Too Soon Forgot

The Ethics of Remembering in Richard III, NOW, and House of Cards

Authors

  • L. Monique Pittman Andrews University

Abstract

Three interconnected performances of Shakespeare's Richard III display the extreme hermeneutical volatility of representation when remediated through a celebrity's personal history. The film NOW: In the Wings on a World Stage (dir. Jeremy Whelehan, 2014) documents the Bridge Project Company's Richard III directed by Sam Mendes and starring Kevin Spacey (2011-12), a production launched at London's Old Vic and transferred to twelve cities across the globe. Just prior to the distribution of NOW, Netflix released its first season of House of Cards (2013) with Spacey as the politician, Francis Underwood, at the center of its seamy landscape. Spacey insists in multiple interviews, "The truth is Frank [of House of Cards] wouldn't exist without Richard III." The House of Cards indebtedness goes deeper than the Mendes production since both Michael Dobbs's original book trilogy (1989-1995) and the Andrew Davies-BBC television adaptations of Dobbs's work (1990; 1993; 1995) acknowledge Shakespeare's history play as inspiration. This web of Richard III performances and slant appropriations does not simply chronicle literary indebtedness but also prompts questions about epistemological ethics and hermeneutical instability. As of October 2017, these three performances of Richard — the Mendes staged instantiation, the Spacey-as-Richard of NOW, and Richard as Frank Underwood — are haunted by the revelation of Spacey's career-long sexual predation.

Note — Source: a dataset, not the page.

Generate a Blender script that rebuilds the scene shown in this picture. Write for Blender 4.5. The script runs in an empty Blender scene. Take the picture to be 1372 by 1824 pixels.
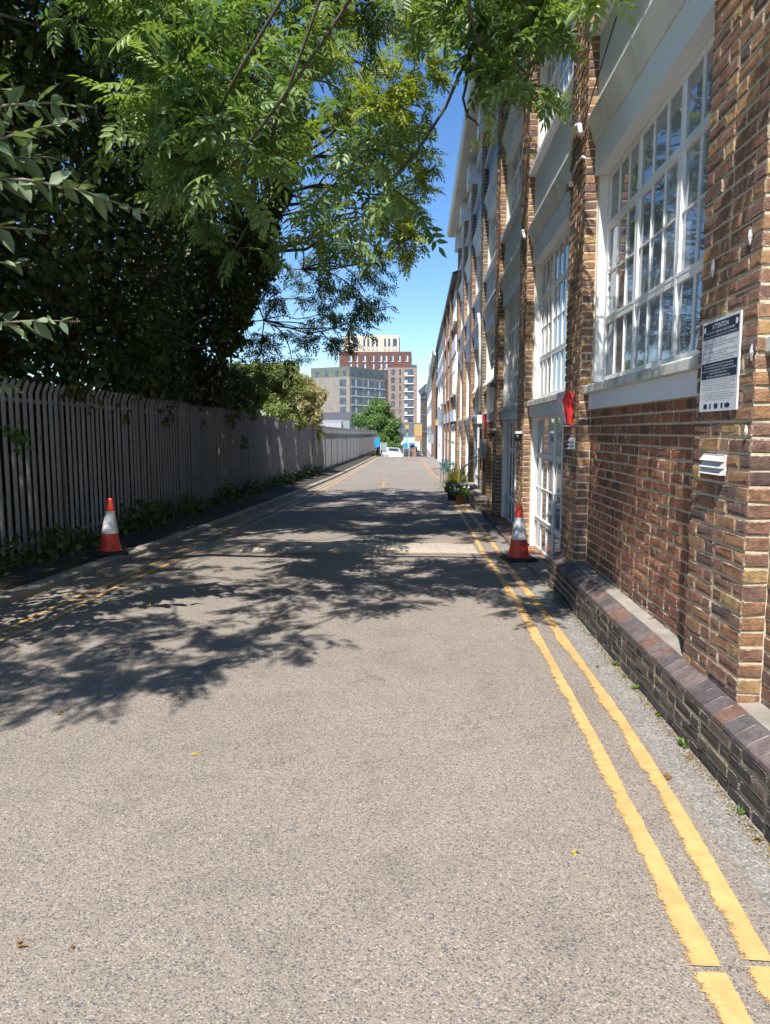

All three Richards began their artistic journey trading on the capital of Spacey's notoriety and deploying a curated history as remediative strategy for producing the 400-year-old play. Now the intersection between celebrity biography and performance confronts the responsibilities of knowing and challenges the affective pleasure viewers take in witnessing the unfettered agency and appetitive voracity of the powerful. The destructive intrusion of Spacey's celebrity biography on the memory and meaning of this suite of Richard III performances provokes heightened ethical scrutiny not just of the institutions that protect predatory artists but also of audiences who must acknowledge their own complicity with Richard's seductive immorality and the stars who play his part.

Author Biography

L. Monique Pittman, Andrews University

L. Monique Pittman is Professor of English and Director of the J. N. Andrews Honors Program at Andrews University. Her monograph, Authorizing Shakespeare on Film and Television: Gender, Class, and Ethnicity in Adaptation (2011), centers on how perceived Shakespearean authority shapes the portrayal of gender, class, and ethnic identities. Recent articles examine the ethics of representation in The Taming of the Shrew at Chicago Shakespeare Theater (Shakespeare Survey), the BBC's Hollow Crown (Borrowers and Lenders and Adaptation), and Ralph Fiennes's Coriolanus (Shakespeare Bulletin).